→ **GIVEN PROBLEM**
Look for the string "were" in every line, and copy each line that has it.

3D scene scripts

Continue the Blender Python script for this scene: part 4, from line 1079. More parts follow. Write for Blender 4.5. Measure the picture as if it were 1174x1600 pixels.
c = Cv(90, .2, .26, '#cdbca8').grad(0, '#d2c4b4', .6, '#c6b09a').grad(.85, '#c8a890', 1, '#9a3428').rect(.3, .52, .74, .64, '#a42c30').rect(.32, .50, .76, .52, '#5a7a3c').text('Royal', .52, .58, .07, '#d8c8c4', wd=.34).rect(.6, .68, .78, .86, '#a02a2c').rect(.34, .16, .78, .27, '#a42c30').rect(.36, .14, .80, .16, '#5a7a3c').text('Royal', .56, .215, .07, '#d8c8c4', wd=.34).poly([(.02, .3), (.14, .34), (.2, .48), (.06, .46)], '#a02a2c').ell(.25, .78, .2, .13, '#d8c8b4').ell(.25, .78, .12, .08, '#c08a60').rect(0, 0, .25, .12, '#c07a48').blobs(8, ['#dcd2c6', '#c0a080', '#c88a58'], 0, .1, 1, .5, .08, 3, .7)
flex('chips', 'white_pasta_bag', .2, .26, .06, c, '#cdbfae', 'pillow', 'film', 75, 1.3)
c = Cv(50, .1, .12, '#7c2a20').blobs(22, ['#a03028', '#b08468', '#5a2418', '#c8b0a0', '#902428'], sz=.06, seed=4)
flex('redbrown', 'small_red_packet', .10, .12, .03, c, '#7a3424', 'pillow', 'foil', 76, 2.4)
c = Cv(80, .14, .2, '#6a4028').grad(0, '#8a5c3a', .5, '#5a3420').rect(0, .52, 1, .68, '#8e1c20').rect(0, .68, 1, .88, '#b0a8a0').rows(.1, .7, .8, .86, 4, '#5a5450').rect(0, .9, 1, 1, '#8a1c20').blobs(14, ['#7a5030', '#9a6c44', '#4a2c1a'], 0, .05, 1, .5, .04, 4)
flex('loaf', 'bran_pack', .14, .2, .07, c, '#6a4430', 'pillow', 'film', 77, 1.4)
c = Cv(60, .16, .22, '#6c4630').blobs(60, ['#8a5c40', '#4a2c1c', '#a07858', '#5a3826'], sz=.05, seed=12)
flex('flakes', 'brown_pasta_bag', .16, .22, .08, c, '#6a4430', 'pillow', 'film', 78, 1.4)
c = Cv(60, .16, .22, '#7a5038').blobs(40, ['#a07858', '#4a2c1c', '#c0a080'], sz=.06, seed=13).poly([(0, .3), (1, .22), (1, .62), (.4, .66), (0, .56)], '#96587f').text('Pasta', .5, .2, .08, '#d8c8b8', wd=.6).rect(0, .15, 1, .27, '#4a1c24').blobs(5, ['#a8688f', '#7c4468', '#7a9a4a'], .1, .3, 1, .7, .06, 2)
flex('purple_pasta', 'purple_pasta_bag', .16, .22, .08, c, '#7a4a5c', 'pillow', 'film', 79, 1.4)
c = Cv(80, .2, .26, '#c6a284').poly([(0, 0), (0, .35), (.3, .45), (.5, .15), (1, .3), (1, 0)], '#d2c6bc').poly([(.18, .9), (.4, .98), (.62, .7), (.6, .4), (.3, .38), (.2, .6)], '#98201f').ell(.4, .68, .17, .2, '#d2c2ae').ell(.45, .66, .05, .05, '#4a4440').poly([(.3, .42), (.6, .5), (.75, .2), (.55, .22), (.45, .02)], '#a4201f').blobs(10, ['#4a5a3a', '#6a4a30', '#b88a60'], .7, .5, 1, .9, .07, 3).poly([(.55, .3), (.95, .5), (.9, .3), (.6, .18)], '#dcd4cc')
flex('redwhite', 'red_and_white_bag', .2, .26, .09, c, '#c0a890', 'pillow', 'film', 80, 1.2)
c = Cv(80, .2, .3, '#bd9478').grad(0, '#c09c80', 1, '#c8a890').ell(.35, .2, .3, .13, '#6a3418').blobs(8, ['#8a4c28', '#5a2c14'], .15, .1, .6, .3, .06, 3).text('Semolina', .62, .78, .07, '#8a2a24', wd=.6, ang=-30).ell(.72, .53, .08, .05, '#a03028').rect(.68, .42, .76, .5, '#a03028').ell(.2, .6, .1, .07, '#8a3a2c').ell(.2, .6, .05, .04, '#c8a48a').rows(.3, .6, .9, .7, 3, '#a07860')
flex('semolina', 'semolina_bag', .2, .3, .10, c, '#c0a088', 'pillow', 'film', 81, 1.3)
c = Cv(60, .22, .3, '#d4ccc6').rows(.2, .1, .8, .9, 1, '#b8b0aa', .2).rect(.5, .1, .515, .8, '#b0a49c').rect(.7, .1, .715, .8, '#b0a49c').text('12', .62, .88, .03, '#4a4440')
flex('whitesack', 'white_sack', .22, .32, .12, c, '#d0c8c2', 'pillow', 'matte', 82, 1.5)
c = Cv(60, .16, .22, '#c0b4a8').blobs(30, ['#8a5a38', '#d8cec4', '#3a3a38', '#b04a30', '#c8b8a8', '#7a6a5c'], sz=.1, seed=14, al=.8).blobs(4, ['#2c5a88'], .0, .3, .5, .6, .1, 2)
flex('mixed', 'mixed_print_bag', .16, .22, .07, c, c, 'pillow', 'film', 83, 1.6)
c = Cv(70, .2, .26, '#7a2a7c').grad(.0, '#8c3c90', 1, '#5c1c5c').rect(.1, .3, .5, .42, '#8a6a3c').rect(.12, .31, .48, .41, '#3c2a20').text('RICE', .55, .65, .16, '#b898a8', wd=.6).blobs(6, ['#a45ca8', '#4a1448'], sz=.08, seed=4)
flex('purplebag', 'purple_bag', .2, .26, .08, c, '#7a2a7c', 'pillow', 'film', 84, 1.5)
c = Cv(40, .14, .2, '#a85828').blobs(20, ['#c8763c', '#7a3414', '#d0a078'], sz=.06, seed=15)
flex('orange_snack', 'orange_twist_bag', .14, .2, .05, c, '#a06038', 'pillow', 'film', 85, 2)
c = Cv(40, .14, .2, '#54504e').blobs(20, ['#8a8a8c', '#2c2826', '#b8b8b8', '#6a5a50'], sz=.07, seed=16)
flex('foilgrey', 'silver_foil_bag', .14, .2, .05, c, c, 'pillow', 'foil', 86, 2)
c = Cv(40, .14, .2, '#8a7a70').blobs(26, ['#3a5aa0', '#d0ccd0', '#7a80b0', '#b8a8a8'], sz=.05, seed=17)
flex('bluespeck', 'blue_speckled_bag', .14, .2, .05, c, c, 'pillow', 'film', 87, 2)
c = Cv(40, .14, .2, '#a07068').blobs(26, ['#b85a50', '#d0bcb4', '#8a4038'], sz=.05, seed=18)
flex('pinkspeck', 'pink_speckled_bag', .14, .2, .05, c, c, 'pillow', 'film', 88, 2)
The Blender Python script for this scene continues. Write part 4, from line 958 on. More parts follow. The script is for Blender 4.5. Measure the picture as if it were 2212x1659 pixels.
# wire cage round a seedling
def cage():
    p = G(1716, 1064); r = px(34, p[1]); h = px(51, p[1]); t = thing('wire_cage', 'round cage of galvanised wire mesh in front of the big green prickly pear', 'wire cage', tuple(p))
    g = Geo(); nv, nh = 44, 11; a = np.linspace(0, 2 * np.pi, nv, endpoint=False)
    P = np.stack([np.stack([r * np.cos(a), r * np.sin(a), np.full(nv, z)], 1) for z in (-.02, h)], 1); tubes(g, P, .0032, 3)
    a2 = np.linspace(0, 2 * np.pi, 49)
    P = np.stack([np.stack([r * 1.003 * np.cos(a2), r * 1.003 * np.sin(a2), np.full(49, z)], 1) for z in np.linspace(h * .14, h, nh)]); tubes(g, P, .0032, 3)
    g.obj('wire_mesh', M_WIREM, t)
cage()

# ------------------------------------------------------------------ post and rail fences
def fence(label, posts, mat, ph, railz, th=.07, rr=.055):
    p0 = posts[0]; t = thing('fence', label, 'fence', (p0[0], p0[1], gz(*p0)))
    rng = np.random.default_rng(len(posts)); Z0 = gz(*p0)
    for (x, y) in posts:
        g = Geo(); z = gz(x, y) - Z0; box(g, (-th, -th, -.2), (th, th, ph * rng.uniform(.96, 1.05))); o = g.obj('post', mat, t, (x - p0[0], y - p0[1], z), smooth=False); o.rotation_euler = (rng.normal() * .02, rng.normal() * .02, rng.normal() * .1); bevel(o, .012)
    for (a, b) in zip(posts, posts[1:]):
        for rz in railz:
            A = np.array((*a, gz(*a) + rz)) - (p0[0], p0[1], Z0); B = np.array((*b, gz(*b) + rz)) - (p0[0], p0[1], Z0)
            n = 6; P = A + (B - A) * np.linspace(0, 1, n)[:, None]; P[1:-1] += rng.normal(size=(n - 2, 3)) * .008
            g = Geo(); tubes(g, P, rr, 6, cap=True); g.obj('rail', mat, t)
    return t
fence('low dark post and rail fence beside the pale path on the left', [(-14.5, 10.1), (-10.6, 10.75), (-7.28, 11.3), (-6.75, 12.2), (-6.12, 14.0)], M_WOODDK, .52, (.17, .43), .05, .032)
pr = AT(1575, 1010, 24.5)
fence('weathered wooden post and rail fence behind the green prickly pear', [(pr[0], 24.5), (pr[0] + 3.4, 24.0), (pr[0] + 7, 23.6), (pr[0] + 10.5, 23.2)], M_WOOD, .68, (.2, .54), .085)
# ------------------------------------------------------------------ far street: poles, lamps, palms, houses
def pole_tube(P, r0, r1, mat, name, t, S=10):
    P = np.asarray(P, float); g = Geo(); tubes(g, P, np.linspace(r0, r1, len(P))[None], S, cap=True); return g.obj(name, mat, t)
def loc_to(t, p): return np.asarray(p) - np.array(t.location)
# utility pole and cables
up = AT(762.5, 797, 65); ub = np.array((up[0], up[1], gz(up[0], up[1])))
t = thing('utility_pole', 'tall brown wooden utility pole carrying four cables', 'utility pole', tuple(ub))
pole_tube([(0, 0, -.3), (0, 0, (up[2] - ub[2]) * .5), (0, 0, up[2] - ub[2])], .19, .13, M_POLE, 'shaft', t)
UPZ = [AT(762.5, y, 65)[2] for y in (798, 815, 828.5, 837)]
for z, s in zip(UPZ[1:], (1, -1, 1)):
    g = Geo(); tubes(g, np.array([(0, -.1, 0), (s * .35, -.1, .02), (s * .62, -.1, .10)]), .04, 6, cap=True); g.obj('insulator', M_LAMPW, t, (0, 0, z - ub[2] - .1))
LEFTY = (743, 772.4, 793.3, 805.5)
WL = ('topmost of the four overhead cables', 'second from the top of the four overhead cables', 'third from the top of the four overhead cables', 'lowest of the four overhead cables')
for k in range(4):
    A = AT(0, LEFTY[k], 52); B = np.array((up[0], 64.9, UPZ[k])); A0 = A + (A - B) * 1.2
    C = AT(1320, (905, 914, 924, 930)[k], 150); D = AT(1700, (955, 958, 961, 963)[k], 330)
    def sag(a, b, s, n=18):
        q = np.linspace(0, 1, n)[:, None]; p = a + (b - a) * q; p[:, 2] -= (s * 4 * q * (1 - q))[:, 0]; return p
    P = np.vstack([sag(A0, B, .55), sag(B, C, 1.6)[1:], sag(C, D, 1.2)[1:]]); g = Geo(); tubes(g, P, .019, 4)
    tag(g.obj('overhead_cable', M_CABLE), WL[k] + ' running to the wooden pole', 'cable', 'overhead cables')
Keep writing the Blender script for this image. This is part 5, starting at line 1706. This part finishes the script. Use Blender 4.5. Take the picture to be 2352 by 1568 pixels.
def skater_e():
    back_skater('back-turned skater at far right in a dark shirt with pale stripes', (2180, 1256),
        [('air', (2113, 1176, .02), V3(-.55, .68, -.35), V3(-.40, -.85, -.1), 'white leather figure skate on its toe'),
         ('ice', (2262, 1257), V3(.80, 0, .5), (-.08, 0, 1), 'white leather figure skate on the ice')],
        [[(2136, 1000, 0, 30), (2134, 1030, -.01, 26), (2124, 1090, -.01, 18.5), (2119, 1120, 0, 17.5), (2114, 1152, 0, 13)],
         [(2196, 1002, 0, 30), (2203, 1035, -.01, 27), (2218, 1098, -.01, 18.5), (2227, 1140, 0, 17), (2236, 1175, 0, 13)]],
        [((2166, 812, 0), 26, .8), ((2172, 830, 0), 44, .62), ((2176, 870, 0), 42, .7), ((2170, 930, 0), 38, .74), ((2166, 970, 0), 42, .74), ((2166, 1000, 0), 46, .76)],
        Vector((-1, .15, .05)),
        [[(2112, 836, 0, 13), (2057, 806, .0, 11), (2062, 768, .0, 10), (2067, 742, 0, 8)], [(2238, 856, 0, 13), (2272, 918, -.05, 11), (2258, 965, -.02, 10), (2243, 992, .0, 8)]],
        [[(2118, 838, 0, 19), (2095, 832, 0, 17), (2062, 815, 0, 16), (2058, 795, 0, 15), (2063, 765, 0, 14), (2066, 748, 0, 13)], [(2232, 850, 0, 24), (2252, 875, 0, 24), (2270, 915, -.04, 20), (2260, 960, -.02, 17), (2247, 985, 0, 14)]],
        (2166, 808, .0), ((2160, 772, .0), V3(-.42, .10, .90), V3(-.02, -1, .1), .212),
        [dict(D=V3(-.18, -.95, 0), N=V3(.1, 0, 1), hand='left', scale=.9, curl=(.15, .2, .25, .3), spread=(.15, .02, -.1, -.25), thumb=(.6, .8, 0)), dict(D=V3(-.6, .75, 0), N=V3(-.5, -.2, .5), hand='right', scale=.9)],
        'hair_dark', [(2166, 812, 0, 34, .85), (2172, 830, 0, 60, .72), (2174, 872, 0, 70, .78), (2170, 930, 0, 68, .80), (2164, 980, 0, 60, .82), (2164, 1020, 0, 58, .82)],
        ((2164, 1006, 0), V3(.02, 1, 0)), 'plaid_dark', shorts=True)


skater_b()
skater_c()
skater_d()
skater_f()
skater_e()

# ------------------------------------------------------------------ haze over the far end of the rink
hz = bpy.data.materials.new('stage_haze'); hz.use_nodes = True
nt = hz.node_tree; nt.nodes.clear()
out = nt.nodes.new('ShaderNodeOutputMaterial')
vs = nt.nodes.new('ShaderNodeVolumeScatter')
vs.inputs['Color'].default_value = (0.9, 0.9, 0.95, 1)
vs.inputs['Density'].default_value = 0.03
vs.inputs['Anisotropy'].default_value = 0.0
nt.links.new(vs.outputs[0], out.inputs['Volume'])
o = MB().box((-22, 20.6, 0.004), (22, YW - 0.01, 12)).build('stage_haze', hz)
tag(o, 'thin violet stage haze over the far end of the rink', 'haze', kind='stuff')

→ **FINISHED EXERCISE**
Continue the Blender Python script for this scene: part 4, from line 1079. More parts follow. Write for Blender 4.5. Measure the picture as if it were 1174x1600 pixels.
The Blender Python script for this scene continues. Write part 4, from line 958 on. More parts follow. The script is for Blender 4.5. Measure the picture as if it were 2212x1659 pixels.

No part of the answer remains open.